Les outils de sécurité émotionnelle, c’est la version moderne et pour le jeu de rôles d’actions comme « pouce, on arrête de jouer, steuplait » des jeux d’enfants ou encore d’avertissements de contenu comme, pour faire une analogie, les classifications PEGI pour les jeux vidéo et les films. Sauf qu’ici, on n’impose pas, on cause et on discute.

Ce sont les outils qui ont pour fonction d’alerter et de protéger les joueurs d’une partie de jeu de rôles avant que ces derniers n’entrent dans une situation de gêne émotionnelle si importante qu’elle va déclencher/réveiller une détresse ou un traumatisme. Les cibles de ces sécurités sont aussi bien les souvenirs traumatisants et les chocs émotionnels, que les hantises ou les phobies.

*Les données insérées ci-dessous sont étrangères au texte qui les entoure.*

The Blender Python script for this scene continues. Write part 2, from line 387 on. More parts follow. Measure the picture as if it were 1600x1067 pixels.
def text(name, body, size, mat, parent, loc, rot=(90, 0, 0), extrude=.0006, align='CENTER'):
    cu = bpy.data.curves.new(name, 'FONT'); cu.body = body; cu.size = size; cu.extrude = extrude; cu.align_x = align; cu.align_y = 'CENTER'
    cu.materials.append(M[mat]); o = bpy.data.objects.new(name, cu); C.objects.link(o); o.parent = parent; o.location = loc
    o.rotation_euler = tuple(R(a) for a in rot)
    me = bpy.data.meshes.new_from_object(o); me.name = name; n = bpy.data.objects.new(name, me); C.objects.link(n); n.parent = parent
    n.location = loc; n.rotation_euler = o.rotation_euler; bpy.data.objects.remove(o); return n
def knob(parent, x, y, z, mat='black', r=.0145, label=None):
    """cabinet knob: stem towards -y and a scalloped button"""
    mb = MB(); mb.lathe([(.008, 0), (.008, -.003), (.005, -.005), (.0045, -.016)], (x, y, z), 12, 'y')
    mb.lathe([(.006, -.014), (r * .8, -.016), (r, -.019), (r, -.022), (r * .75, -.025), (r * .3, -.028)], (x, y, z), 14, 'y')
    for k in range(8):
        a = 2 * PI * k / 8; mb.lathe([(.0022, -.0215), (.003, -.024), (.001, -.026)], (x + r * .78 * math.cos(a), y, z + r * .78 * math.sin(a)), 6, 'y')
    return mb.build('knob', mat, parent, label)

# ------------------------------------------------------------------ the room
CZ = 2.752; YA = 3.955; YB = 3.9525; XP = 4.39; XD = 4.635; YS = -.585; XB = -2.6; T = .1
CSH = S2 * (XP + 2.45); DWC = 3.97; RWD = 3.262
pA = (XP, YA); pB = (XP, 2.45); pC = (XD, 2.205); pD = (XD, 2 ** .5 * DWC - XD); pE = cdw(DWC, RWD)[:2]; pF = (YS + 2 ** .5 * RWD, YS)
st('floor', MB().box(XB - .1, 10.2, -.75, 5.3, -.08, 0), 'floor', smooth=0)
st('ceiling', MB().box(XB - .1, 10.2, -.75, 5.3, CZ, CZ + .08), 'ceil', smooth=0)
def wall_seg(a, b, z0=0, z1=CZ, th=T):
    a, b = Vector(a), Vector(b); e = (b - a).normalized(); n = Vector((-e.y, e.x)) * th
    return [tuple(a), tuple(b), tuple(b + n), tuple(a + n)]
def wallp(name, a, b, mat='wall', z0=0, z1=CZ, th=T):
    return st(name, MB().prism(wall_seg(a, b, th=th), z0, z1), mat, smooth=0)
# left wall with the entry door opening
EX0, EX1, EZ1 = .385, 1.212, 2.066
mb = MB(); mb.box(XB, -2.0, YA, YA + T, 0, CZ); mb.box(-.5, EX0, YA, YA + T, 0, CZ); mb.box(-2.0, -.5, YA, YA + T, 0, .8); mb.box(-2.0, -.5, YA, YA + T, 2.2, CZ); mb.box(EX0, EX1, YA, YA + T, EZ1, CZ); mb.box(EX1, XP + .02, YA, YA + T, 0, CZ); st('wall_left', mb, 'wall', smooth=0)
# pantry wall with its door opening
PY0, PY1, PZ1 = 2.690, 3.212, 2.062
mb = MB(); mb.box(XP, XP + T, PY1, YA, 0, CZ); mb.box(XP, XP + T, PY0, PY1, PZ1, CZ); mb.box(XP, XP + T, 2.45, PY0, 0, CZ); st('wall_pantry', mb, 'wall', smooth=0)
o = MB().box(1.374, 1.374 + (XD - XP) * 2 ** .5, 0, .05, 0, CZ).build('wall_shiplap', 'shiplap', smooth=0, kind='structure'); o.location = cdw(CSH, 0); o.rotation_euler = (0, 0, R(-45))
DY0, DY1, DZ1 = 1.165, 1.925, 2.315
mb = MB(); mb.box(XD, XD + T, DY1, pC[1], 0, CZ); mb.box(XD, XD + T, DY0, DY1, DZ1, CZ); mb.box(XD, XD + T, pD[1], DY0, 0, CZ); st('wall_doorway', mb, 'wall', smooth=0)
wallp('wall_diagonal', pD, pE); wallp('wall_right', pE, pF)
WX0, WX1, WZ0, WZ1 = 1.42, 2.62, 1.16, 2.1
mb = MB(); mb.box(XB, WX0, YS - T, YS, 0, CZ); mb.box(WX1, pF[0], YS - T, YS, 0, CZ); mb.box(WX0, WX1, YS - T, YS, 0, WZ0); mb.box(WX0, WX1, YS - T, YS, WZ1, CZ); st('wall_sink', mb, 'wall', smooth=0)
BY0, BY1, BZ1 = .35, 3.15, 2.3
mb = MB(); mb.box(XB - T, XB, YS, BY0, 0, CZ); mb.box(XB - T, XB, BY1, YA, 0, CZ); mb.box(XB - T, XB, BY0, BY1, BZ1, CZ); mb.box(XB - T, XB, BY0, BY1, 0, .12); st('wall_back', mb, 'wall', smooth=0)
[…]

Ces outils n’ont pas pour destination de protéger les convictions personnelles d’un participant, qu’elles soient religieuses, politiques ou idéologiques, pas plus que de servir à modifier le jeu, car ce dernier « ne lui plait pas ».

Les outils de sécurité émotionnelle sont là pour prévenir le truc que personne n’aime avoir à vivre : un rappel ou souvenir particulièrement perturbant qui peut déclencher un véritable malaise traumatique dans une partie de jeu de rôles ; le genre de choses qui secoue un ou des participants, assez fort pour que la partie de jeu s’arrête et que le plaisir de jeu des participants soit ruiné.

En bref

Les outils de sécurité émotionnelle sont des formalisations de chose que la plupart des gens font. Il s’agit avant tout d’une entente et d’un accord consensuel à égal entre tous les participants :

  • Le Contrat social sert à discuter et décider de quelles règles le MJ usera pour protéger la sécurité émotionnelle des joueurs et la bonne entente des participants à sa table.
  • Les Lignes & Voiles servent à définir et appliquer les limites de contenu à ne pas franchir en partie de jeu (les lignes) et les contenus qui, bien que présents, ne seront jamais abordés avec détail ou longueur (les voiles).
  • La carte X : elle ne sert qu’à éviter les conséquences de l’imprévisible, quand quelque chose de réellement perturbant pour un participant survient, dont le contenu n’a jamais été formalisé dans le Contrat social et les Lignes & Voiles.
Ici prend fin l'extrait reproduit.